Di Jerman ada Mezut Oziel, lelaki berdarah Turki yang jadi pengatur lapangan tengah Jerman. Dia juga mungil bila dibandingkan pasukan Jerman lainnya, tapi kakinya lincah dan geraknya selalu membahayakan. Mata bolanya seperti mata burung hantu yang memantau mangsa, siap menyerang kapan saja. Oziel adalah seniman Jerman, tentu dengan gaya yang berbeda dengan seniman Italia. Oziel lebih sistematis dan jarang memberi kejutan.

Malam nanti, kedua seniman itu akan saling beradu. Hasil kreasi siapa yang paling indah, guratan kuas siapa yang paling mampu menarik decak kagum para penikmat seni lapangan hijau. Pirlo atau Oziel? Dua seniman beda usia yang akan beradu keindahan gerak di lapangan hijau.

Orang Jerman selalu merasa minder jika berhadapan dengan orang Italia. Bagi mereka orang Italia selalu lebih necis, lebih rapi, lebih sukses, lebih tampan dan lebih pintar.

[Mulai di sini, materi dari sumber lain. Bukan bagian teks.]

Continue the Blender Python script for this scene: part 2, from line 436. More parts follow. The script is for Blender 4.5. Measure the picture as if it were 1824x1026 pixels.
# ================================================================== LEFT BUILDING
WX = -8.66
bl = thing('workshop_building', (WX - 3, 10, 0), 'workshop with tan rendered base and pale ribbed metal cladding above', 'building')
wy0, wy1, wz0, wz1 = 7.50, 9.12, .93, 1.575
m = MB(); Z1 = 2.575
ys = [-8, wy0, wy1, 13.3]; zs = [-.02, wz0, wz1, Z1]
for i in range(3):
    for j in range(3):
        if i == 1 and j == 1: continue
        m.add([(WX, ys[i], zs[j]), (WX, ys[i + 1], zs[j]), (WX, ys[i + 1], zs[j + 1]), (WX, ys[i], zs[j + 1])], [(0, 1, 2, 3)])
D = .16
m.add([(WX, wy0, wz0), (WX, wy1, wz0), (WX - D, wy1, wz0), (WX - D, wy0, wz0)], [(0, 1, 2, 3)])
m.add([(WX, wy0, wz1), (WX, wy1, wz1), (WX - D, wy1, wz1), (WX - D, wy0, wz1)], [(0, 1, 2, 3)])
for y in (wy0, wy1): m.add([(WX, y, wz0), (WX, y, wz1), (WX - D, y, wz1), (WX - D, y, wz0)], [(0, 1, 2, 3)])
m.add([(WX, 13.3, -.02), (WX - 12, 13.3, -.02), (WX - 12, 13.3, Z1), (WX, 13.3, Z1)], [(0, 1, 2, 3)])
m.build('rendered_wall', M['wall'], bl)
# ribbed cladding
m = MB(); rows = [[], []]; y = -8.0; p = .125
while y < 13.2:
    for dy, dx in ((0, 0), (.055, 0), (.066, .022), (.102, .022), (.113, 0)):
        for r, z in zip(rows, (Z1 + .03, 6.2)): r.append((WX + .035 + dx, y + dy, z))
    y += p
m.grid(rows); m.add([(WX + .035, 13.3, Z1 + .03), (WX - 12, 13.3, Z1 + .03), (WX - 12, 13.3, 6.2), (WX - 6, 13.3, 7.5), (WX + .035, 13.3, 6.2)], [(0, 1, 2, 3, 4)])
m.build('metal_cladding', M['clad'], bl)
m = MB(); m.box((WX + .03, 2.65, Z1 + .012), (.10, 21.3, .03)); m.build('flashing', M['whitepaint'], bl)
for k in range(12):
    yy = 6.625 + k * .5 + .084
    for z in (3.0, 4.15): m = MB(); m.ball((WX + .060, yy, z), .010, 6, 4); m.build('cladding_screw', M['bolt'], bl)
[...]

Sebaliknya, orang Italia juga selalu menghormati il spirito tedesco, semangat orang Jerman. Di manapun Gli Azzuri bertemu Jerman, mereka selalu bersemangat jauh lebih besar dari biasanya. Bertemu Jerman berarti mempertaruhkan kejayaan negeri, bukan sekadar permainan.

Malam nanti, dua orang seniman akan saling beradu dengan kuas tajam di kaki mereka. Mereka mungkin akan bersalaman di akhir pertandingan dengan salah satu dari mereka tersenyum lebar dan lainnya tertunduk lesu. Jerman atau Italia?